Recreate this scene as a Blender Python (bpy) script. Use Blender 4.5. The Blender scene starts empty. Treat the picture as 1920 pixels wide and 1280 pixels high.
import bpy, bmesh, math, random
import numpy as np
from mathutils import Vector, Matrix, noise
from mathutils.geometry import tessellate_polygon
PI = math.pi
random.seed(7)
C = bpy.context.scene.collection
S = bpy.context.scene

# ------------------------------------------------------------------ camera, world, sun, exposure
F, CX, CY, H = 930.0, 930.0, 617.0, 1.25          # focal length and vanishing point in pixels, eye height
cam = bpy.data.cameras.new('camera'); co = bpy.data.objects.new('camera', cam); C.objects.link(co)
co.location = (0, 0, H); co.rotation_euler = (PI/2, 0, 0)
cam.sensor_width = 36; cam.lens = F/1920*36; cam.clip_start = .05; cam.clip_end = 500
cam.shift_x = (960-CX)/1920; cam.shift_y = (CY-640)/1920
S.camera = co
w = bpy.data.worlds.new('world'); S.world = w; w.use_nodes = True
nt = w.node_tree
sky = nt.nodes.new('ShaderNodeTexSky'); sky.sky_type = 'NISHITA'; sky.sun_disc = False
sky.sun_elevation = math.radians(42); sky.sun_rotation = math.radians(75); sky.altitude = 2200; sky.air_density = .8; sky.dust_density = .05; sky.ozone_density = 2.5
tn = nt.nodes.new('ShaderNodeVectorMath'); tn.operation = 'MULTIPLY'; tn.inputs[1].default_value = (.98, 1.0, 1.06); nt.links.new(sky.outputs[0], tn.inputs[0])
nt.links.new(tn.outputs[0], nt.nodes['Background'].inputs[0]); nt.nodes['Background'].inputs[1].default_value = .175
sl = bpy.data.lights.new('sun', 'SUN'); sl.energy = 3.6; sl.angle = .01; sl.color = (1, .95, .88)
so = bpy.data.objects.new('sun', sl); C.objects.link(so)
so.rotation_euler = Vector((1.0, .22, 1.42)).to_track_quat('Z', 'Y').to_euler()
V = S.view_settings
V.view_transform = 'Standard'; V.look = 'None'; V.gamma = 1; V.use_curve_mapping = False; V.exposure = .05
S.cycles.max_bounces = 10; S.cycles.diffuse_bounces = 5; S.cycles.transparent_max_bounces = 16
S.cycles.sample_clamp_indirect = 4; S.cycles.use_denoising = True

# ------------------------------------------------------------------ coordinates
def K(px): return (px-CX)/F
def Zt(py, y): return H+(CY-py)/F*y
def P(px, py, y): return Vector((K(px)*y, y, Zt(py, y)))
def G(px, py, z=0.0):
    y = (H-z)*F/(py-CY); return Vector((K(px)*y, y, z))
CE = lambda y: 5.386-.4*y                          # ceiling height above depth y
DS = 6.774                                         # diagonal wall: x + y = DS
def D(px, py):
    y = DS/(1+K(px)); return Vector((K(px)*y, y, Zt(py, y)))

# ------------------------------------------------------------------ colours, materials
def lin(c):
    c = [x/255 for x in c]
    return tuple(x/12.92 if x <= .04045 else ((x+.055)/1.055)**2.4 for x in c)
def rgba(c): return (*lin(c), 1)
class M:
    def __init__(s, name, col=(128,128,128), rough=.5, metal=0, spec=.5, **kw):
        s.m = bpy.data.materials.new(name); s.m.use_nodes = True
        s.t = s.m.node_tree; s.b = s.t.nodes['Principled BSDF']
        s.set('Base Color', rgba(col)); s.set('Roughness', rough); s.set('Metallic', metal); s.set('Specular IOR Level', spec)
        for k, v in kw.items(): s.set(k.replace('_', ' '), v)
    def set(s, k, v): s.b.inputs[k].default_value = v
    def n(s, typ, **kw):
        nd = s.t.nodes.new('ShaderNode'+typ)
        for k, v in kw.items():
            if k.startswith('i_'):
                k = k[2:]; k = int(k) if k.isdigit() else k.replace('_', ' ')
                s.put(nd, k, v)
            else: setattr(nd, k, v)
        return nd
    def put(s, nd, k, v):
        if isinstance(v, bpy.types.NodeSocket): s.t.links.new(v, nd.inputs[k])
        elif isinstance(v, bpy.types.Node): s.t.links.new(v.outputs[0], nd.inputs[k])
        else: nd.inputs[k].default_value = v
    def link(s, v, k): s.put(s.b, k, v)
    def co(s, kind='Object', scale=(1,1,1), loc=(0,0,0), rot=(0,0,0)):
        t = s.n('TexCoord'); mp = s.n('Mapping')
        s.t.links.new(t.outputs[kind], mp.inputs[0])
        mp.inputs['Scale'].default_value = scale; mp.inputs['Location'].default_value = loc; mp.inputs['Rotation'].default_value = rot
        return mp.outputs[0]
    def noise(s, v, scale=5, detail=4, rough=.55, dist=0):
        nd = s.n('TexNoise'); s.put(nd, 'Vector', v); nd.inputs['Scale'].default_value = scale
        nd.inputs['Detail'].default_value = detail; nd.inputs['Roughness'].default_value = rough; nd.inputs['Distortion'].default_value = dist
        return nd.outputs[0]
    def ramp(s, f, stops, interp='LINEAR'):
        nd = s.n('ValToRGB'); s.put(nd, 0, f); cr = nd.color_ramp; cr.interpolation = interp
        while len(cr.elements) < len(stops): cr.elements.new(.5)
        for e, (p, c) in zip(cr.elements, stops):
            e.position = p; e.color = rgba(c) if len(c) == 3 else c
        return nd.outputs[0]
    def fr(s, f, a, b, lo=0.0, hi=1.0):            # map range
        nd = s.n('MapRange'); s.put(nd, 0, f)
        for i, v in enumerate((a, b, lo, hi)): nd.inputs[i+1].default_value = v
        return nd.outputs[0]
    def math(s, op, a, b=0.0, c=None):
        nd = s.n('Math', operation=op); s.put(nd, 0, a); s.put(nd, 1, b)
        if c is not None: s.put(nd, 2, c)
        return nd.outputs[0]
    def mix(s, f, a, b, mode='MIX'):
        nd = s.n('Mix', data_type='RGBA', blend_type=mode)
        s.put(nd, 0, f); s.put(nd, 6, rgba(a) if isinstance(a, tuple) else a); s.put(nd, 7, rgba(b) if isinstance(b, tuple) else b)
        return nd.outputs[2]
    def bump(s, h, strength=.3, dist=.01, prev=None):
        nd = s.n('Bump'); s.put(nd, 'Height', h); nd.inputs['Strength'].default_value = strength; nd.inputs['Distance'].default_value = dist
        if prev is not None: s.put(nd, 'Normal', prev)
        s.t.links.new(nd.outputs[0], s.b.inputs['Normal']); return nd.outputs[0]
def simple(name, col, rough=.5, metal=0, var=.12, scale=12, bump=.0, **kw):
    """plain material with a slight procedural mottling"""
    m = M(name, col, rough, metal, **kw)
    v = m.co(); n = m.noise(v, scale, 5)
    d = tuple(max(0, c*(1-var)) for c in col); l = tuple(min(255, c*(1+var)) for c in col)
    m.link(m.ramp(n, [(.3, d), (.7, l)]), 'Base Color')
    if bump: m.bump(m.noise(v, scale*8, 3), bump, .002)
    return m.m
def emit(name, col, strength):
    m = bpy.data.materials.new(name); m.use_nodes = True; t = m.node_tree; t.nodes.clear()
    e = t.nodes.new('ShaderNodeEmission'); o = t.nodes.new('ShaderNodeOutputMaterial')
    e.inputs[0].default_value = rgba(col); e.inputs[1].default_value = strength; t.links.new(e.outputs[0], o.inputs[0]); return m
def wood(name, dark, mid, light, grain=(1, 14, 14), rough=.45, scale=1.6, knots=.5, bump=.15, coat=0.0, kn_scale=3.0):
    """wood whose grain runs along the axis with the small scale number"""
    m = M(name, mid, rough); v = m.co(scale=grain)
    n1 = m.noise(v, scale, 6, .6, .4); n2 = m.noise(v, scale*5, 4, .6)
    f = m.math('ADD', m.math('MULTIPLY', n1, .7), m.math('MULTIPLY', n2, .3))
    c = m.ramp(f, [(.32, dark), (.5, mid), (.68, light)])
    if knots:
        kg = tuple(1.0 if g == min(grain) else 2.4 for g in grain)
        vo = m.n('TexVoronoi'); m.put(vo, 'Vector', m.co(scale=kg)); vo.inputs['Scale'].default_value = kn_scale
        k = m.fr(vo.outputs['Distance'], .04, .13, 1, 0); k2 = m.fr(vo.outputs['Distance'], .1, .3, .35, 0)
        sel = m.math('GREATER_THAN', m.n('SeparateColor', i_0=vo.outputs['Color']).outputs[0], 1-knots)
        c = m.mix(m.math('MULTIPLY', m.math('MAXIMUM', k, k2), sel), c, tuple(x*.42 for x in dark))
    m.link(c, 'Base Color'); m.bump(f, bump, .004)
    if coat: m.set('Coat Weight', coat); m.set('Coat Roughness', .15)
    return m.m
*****
- **AIM OF THE TASK**: Print only the lines that run from the start of the listing to the line bearing "S = bpy.context.scene"; please keep the first line and that last one, exactly as they appear.

- **FULL SOLUTION**:
Recreate this scene as a Blender Python (bpy) script. Use Blender 4.5. The Blender scene starts empty. Treat the picture as 1920 pixels wide and 1280 pixels high.
import bpy, bmesh, math, random
import numpy as np
from mathutils import Vector, Matrix, noise
from mathutils.geometry import tessellate_polygon
PI = math.pi
random.seed(7)
C = bpy.context.scene.collection
S = bpy.context.scene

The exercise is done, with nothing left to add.